Grâce au concert historique Live Aid, dans les années 80, le monde entier s'était pressé au chevet de l'Éthiopie, ravagée par la famine. Or, selon une enquête de la BBC, une bonne partie des dons aurait plutôt servi la cause des opposants au gouvernement du pays.

Les recettes de Live Aid, ce concert-marathon qui voulait porter secours aux victimes de la famine en Éthiopie en 1985, auraient servi à armer les groupes rebelles à l'époque.
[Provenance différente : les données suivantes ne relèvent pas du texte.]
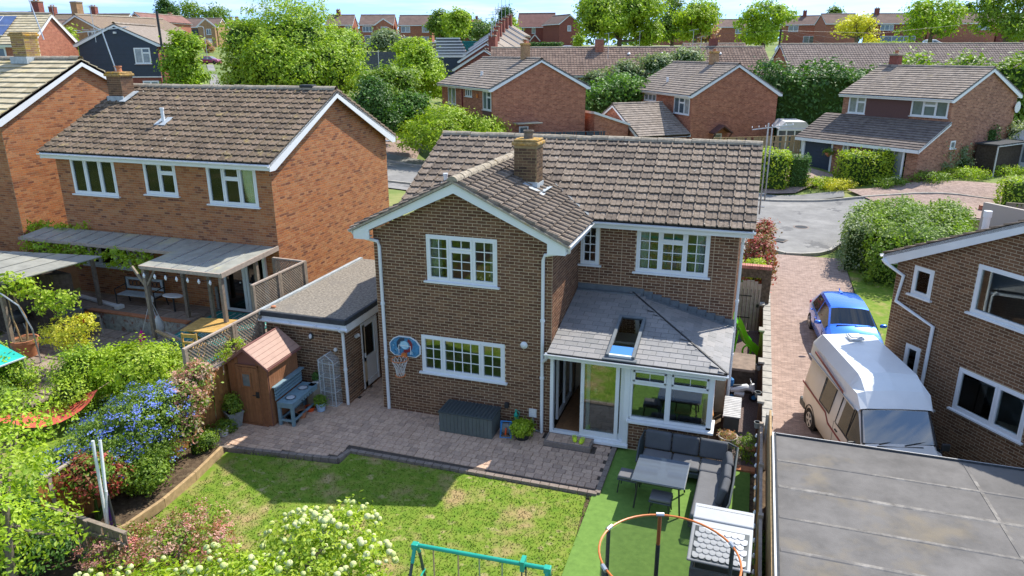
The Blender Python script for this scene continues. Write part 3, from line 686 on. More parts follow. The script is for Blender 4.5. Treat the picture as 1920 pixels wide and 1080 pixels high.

C'est ce qu'ont affirmé deux anciens chefs des milices aux journalistes de la BBC, des propos corroborés par des documents de la CIA.

 

Les images d'enfants éthiopiens sous-alimentés avaient rallié la crème du rock autour de Bob Geldof, l'instigateur de Live Aid. Le chanteur irlandais, aujourd'hui philanthrope anobli, avait amassé 250 millions de dollars américains grâce au concert caritatif et aux ventes de la chanson Do They Know it's Christmas?. Or, selon la BBC, des insurgés ont détourné près de 100 millions de dollars pour acheter des armes. En plus de la famine, l'Éthiopie était rongée par une guerre civile qui opposait le régime communiste et les provinces indépendantistes de l'Érythrée et du Tigray, soutenues par les États-Unis.

Subterfuges

Des combattants se déguisaient en marchands pour berner les travailleurs humanitaires, a expliqué un ancien dirigeant du Front de libération du peuple du Tigray (FLPT), Gebremedhin Araya. Ils prétendaient leur vendre des surplus de récoltes de grains alors que les cargaisons contenaient des sacs de sable.
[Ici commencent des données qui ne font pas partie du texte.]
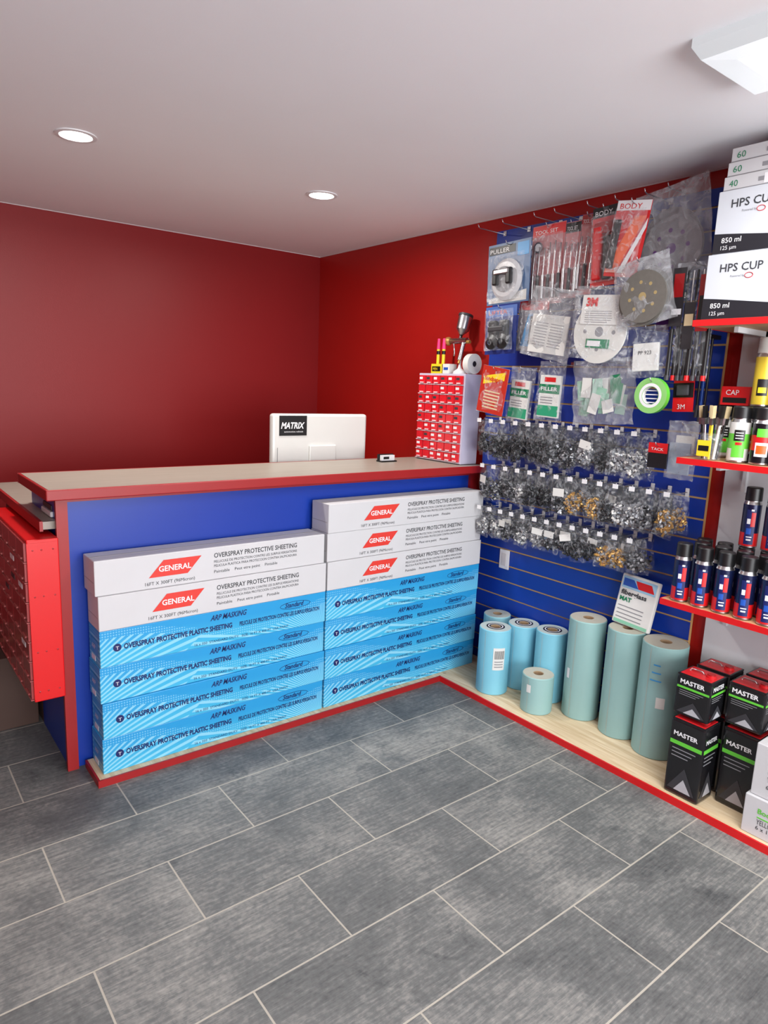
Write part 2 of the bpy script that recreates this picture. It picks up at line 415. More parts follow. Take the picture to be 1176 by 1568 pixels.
b=B('desk_phone'); b.box(.60,.68,2.86,3.02,1.0375,1.06,WHITE,.005); b.box(.61,.67,2.87,2.93,1.06,1.066,BLACK); b.box(.605,.635,2.87,3.01,1.062,1.085,DGREY,.006); b.done()

# ------------------------------------------------------------------ things on the organizer
b=B('paint_spray_gun'); gx,gy,gz=2.77,2.86,1.6805
b.lathe([(.001,0),(.038,0),(.036,.012),(.012,.03),(.007,.05),(.007,.085)],(gx,gy,gz),WHITE)
b.T=Matrix.Translation((gx,gy,gz+.10))@Matrix.Rotation(math.radians(15),4,'Y')@Matrix.Scale(1.22,4)
b.cyl((0,0,-.02),.0105,.09,CHROME,seg=14)
b.tube([(0,-.02,.072),(0,.09,.072)],.014,CHROME,14)
b.lathe([(.014,0),(.02,.01),(.02,.022),(.008,.03)],(0,.09,.072),BRASS,16,'Y')
b.tube([(0,.07,.065),(0,.05,.03),(0,.042,.0)],.0035,CHROME)
b.cyl((0,-.04,.066),.008,.02,BRASS,'Y',12); b.cyl((0,0,-.035),.006,.015,BRASS,seg=10)
b.tube([(0,.03,.08),(0,.03,.105)],.008,CHROME,10)
b.lathe([(.009,.1),(.03,.125),(.033,.185),(.033,.187),(.035,.187),(.035,.197),(.001,.2)],(0,.03,0),[CHROME,CHROME,DGREY,DGREY,DGREY,DGREY],20)
b.done()
b=B('masking_tape_roll')
b.lathe([(.016,0),(.056,0),(.056,.04),(.016,.04),(.016,0)],(2.795,2.768,1.737),PAPER,32,'Y'); b.lathe([(.0001,.004),(.0165,.004)],(2.795,2.768,1.737),BLACK,24,'Y'); b.done()
b=B('marker_display'); b.box(2.74,2.80,2.98,3.07,1.6805,1.735,YELLOW,.002); b.T=WALL(2.74,3.07,1.6805); b.box(.01,.08,.012,.04,0,.001,BLACK); b.text('PEN',.02,.018,.016,YELLOW,z=.002)
b.T=Matrix.Identity(4)
for yy in (3.0,3.045):
    b.cyl((2.77,yy,1.735),.010,.085,YELLOW,seg=12); b.cyl((2.77,yy,1.79),.0105,.02,BLACK,seg=12); b.cyl((2.77,yy,1.82),.011,.06,PINK,seg=12,r2=.008)
b.done()
b=B('small_white_box'); b.box(2.74,2.80,2.915,2.97,1.6805,1.735,PAPER,.002); b.T=WALL(2.74,2.97,1.6805); b.box(.01,.045,.02,.035,0,.001,BLUEP); b.done()

# ------------------------------------------------------------------ peg hooks and hanging merchandise
def add_hook(y,z,length,tag=False,into=None):
    h=into or B('peg_hook'); h.T=WALL(PX-.0005,y,z); h.box(-.010,.010,-.008,.016,0,.004,CHROME)
    h.tube([(0,0,0),(0,0,length),(0,.005,length+.012),(0,.016,length+.018)],.0022,WIRE,6)
    if tag: h.box(-.013,.013,-.008,.012,length+.02,length+.024,WHITE); h.box(-.008,.008,-.018,.018,.003,.006,WHITE)
    if into is None: h.done()
def hang(name, yl, yr, zt_, zb, X=2.76, roll=0, yaw=0, hookit=True):
    k=X/2.8; yl*=k; yr*=k; zt2=1.6+(zt_-1.6)*k; zb2=1.6+(zb-1.6)*k
    w=yl-yr; h=zt2-zb2
    if hookit: add_hook((yl+yr)/2,zt2-.012,PX-X+.01)
    b=B(name, WALL(X,(yl+yr)/2,(zt2+zb2)/2))
    b.T=b.T@Matrix.Rotation(math.radians(yaw),4,'Y')@Matrix.Translation((0,h/2,0))@Matrix.Rotation(math.radians(roll),4,'Z')@Matrix.Translation((0,-h/2,0))
    b.box(-.012,.012,h/2-.02,h/2-.003,-.003,.003,FILM)
    return b,w/2,h/2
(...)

L'actuel premier ministre de l'Éthiopie, Meles Zenawi, était le cerveau de cette opération, a affirmé Aregawi Berhe au journaliste Martin Plaut. Meles Zenawi a accédé au pouvoir en 1991, à la suite d'une offensive du FLPT.
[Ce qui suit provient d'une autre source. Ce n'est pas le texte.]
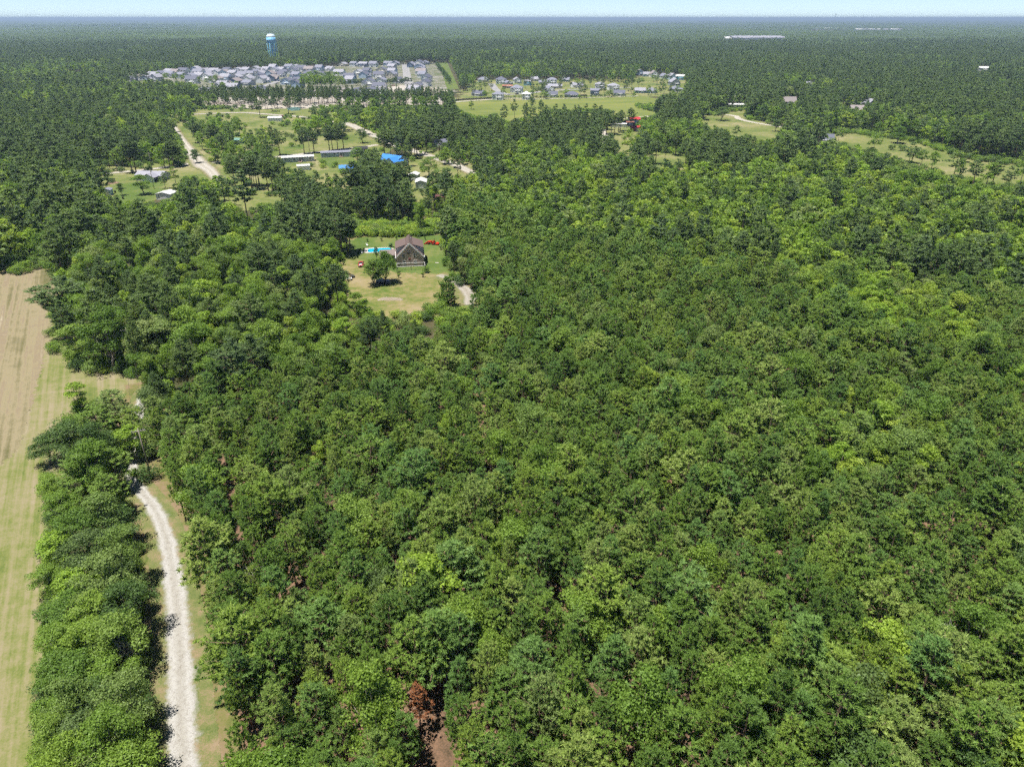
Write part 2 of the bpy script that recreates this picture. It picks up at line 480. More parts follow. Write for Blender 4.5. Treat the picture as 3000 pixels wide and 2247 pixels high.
# ------------------------------------------------------------------ the ground, fields, roads
def sheet(name, pts, z, mat, kind_='structure', label=None, h=0.0, rag=0.0, seed=1):
    """a flat piece of ground; pts in photograph pixels; rag: uneven edge in metres"""
    P = [T(px, py, h) for px, py in pts]
    if rag:
        g = random.Random(seed); Q = []
        for i, p in enumerate(P):
            q = P[(i + 1) % len(P)]; n = max(1, min(40, int(math.dist(p, q) / max(rag * 0.8, 0.5))))
            Q += [(p[0] + (q[0] - p[0]) * k / n + g.uniform(-rag, rag) * (0.5 if k == 0 else 1), p[1] + (q[1] - p[1]) * k / n + g.uniform(-rag, rag) * (0.5 if k == 0 else 1)) for k in range(n)]
        P = Q
    me = bpy.data.meshes.new(name)
    V3 = [Vector((x, y, z)) for x, y in P]
    F = []
    for a, b, d in tessellate_polygon([V3]):
        up = (V3[b] - V3[a]).cross(V3[d] - V3[a]).z
        F.append((a, b, d) if up > 0 else (a, d, b))
    me.from_pydata(V3, [], F); me.update()
    me.materials.append(mat)
    o = bpy.data.objects.new(name, me); COL.objects.link(o)
    tag(o, label, None, None, kind_)
    return o
def smooth_line(pts, n=8):
    P = [Vector((*T(px, py), w)) for px, py, w in pts]
    out = []
    for i in range(len(P) - 1):
        p0 = P[max(i - 1, 0)]; p1 = P[i]; p2 = P[i + 1]; p3 = P[min(i + 2, len(P) - 1)]
        for k in range(n):
            t = k / n
            out.append(0.5 * ((2 * p1) + (p2 - p0) * t + (2 * p0 - 5 * p1 + 4 * p2 - p3) * t * t + (3 * p1 - p0 - 3 * p2 + p3) * t * t * t))
    out.append(P[-1]); return out
def strip(name, pts, z, mat, label=None, rag=0.25, seed=1):
    """a track: pts are (px, py, width in metres), with ragged edges"""
    g = random.Random(seed)
    line = smooth_line(pts, 24)
    V = []; F = []
    for i, p in enumerate(line):
        d = (line[min(i + 1, len(line) - 1)] - line[max(i - 1, 0)]); d.z = 0; d.normalize()
        s = Vector((-d.y, d.x, 0)); w = p.z / 2
        a = w * (1 + g.uniform(-rag, rag)); b = w * (1 + g.uniform(-rag, rag))
        V += [(p.x + s.x * a, p.y + s.y * a, z), (p.x, p.y, z), (p.x - s.x * b, p.y - s.y * b, z)]
        if i: F += [(3 * i - 3, 3 * i - 2, 3 * i + 1, 3 * i), (3 * i - 2, 3 * i - 1, 3 * i + 2, 3 * i + 1)]
    me = bpy.data.meshes.new(name); me.from_pydata(V, [], F); me.materials.append(mat); me.update()
    at = me.attributes.new('across', 'FLOAT', 'POINT'); at.data.foreach_set('value', np.tile(np.array([-1.0, 0.0, 1.0], np.float32), len(V) // 3))
    if me.polygons[0].normal.z < 0: me.flip_normals()
    o = bpy.data.objects.new(name, me); COL.objects.link(o)
    tag(o, label, None, None, 'structure')
    return o

def ground_mat(name, stops, s1=0.06, s2=0.7, s3=6.0, w=(0.5, 0.3, 0.2), streak=None, rough=0.95, bump=0.15, bscale=8.0):
    m, nt, b = new_mat(name)
    p = position(nt)
    if streak:                                    # mown or driven lines along one direction
        mp = nt.nodes.new('ShaderNodeMapping'); mp.vector_type = 'TEXTURE'; mp.inputs['Rotation'].default_value = (0, 0, streak[0]); mp.inputs['Scale'].default_value = (1 / streak[1], 1 / streak[2], 1)
        L(nt, p, mp.inputs[0]); pv = mp.outputs[0]
    f1 = noise(nt, s1, 5, 0.6, p, 0.4); f2 = noise(nt, s2, 5, 0.65, p); f3 = noise(nt, s3, 3, 0.7, p)
    f = math_n(nt, 'ADD', math_n(nt, 'ADD', math_n(nt, 'MULTIPLY', f1, w[0]), math_n(nt, 'MULTIPLY', f2, w[1])), math_n(nt, 'MULTIPLY', f3, w[2]))
    if streak:
        fs = noise(nt, 1.0, 3, 0.6, pv)
        f = math_n(nt, 'ADD', math_n(nt, 'MULTIPLY', f, 1 - streak[3]), math_n(nt, 'MULTIPLY', fs, streak[3]))
    r = ramp(nt, stops, f)
    L(nt, r.outputs[0], b.inputs['Base Color'])
    b.inputs['Roughness'].default_value = rough; b.inputs['Specular IOR Level'].default_value = 0.1
    bp = nt.nodes.new('ShaderNodeBump'); bp.inputs['Strength'].default_value = bump; bp.inputs['Distance'].default_value = 0.2
    L(nt, noise(nt, bscale, 4, 0.7, p), bp.inputs['Height']); L(nt, bp.outputs[0], b.inputs['Normal'])
    return m
M_FLOOR = ground_mat('pine_straw', [(0.40, (0.06, 0.045, 0.026)), (0.47, (0.115, 0.075, 0.048)), (0.53, (0.175, 0.105, 0.068)), (0.60, (0.22, 0.15, 0.105))], 0.05, 0.5, 4)
M_WOODS = ground_mat('leaf_litter', [(0.395, (0.028, 0.040, 0.014)), (0.475, (0.055, 0.058, 0.024)), (0.550, (0.085, 0.068, 0.038)), (0.624, (0.06, 0.075, 0.025))], 0.05, 0.5, 4)
M_HAY = ground_mat('mown_hay', [(0.38, (0.09, 0.09, 0.035)), (0.45, (0.15, 0.13, 0.07)), (0.51, (0.225, 0.19, 0.115)), (0.56, (0.185, 0.145, 0.095)), (0.64, (0.30, 0.26, 0.18))], 0.035, 0.35, 3.0, (0.42, 0.3, 0.28), streak=(R(119), 0.012, 0.55, 0.42))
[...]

«L'argent de l'étranger coulait à flots. Nous avions amassé 100 millions de dollars grâce à nos subterfuges. Zelawi avait proposé que 95% de cet argent finance nos activités et que le reste soit offert aux victimes. Nos donateurs étaient dupes», raconte M. Berhe dans une entrevue diffusée sur le site de la BBC.

Un rapport de la CIA, déterré par la BBC, était parvenu aux mêmes conclusions en 1985.

Bob Geldof a furieusement réfuté ces allégations. «Si ce pourcentage de l'argent avait vraiment été détourné, bien plus d'un million de personnes seraient mortes de faim, a-t-il dit au quotidien The Times. Il est possible qu'une partie des dons ait été perdue dans cette longue guerre civile. Mais de suggérer que la tromperie s'est faite à cette échelle, c'est n'importe quoi.»

Il a ajouté: «Ce serait une tragédie si les Britanniques cessaient de donner aux oeuvres de charité à cause de ces allégations.»